• TASK DIRECTIONS:
Please output exactly the lines of the material from the first through the line containing "sc = bpy.context.scene", and nothing more.

--- start DATA RECORDS ---

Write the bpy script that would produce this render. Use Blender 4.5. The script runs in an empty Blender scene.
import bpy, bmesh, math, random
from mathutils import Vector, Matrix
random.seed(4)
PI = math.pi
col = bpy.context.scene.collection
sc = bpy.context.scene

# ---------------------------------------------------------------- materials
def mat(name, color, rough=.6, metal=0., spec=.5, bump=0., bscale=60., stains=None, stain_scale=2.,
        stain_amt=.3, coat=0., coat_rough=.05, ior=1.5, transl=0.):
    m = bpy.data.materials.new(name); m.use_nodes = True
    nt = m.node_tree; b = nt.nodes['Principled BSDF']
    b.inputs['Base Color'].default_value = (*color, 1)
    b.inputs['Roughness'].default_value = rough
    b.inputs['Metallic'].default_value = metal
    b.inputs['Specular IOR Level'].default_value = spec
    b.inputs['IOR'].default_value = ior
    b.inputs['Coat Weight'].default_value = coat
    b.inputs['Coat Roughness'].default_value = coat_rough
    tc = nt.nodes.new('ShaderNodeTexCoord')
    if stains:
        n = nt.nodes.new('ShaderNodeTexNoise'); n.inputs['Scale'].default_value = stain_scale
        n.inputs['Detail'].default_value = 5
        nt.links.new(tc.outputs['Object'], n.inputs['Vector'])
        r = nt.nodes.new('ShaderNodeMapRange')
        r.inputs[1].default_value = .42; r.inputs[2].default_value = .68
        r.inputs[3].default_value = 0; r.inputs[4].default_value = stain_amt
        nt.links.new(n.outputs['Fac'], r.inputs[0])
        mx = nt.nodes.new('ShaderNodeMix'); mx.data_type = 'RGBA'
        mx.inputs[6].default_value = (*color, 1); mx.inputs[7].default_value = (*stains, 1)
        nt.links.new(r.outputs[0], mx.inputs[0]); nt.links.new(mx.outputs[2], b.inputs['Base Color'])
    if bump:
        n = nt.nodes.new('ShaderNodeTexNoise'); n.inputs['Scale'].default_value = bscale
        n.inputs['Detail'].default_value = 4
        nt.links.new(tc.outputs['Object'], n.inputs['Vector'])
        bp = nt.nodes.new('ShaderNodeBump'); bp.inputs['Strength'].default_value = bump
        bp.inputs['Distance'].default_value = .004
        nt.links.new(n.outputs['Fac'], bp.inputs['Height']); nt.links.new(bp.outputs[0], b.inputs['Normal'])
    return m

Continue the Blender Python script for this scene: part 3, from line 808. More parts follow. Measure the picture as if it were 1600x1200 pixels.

--- end DATA RECORDS ---

• IN RESPONSE:
Write the bpy script that would produce this render. Use Blender 4.5. The script runs in an empty Blender scene.
import bpy, bmesh, math, random
from mathutils import Vector, Matrix
random.seed(4)
PI = math.pi
col = bpy.context.scene.collection
sc = bpy.context.scene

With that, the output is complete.